The meeting also demanded immediate implementation of senate resolution on debt write off. Rather than continuing with its white elephant existence, the state should introduce austerity measures and control defense spending.

They also expressed displeasure over UN mechanism for disaster response
which was flawed, very slow and bypassed the local potential.

The set of demands related to strengthening of relief and rehabilitation
efforts jointly issued by the Civil Society at the end of the meeting in
Lahore includes:

  • The amount promised by the state under the Watan Cards system
    should be released immediately. The state must announce a date by which time the second installment of the Watan Cards is released.
  • The criterion for issuing of Watan Card is highly exclusionary and
    riddled with systemic flaws. It blatantly excludes people with no ID cards
    and widowed women by way of the provision for ‘head of the family’. The
    state should redevelop the criteria for issuing the CNIC for floods
    affectees.
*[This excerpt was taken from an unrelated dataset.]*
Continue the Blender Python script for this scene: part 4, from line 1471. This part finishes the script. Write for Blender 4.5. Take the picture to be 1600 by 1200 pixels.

They should either be given temporary ID cards or be issued new
    ID cards based on community evidence and other flexible criteria*. *
  • The current functional set up regulating the Watan Cards is flawed
    too. In many parts of the country, the ATM machines are not operating. The
    government should set up mobile ATMs for the Watan Cards. Moreover, there should be a complaint centre to deal with the issues related to the Watan Cards.
  • There is substantial information gap with regards to the Farmers
    Package, its content and the mechanism concerning its distribution. Due to
    the lack of information, farmers are unable to access the package. The state
    should address the issue of duplication of channels of distribution for
    Farmers Package as currently, the FAO, PRSP and the Punjab Government all are simultaneously serving as means of distribution of Farmers Package.
  • The quality of fertilizers and seeds in the Farmers Package are
    highly compromised. The government should not give hybrid and poor quality seeds in the Farmer’s Package.
  • Schools and health units destroyed during the course of floods
    should be immediately reconstructed. The new reconstructed structures should be accessible to women.
  • State land should be distributed among flood affectees, especially
    women.
  • Flood affectees should be registered for social security without
    delay. Workers who have lost their livelihood during the course of floods
    must be immediately provided unemployment allowance.
  • The means of communication destroyed during the floods must be
    restored and their future construction quality and design should incorporate
    risk reduction.
  • The state should make the rehabilitation plan public and invite
    broader consultation for rehabilitation.
  • There is consensus that the damage caused by the floods in
    vulnerable areas such as Swat, Kohistan, Dir, and Jaffarabad has further
    aggravated the situation as a few of these areas were already facing
    military operations while also struggling with economic and social
    marginalization and deprivation. These regions should be paid special
    attention for relief operations while their rehabilitation should also
    incorporate a broad-based agenda of improving the economies, social service delivery and rebuilding of state society relations.
  • The donor agencies’ reluctance to work with local non governmental
    bodies is highly objectionable since local NGOs, being a part of grassroots,
    are in a better position to deliver on assistance. The donor agencies should
    work with local NGOs and the government too can make this as a condition for international donors to work in Pakistan.
  • Relief camps should not be dismantled for population of areas
    where there is water and living conditions are not favorable. Winter needs
    for clothing, bedding and shelter should be immediately provided. State
    should also provide transportation for returning displaced persons.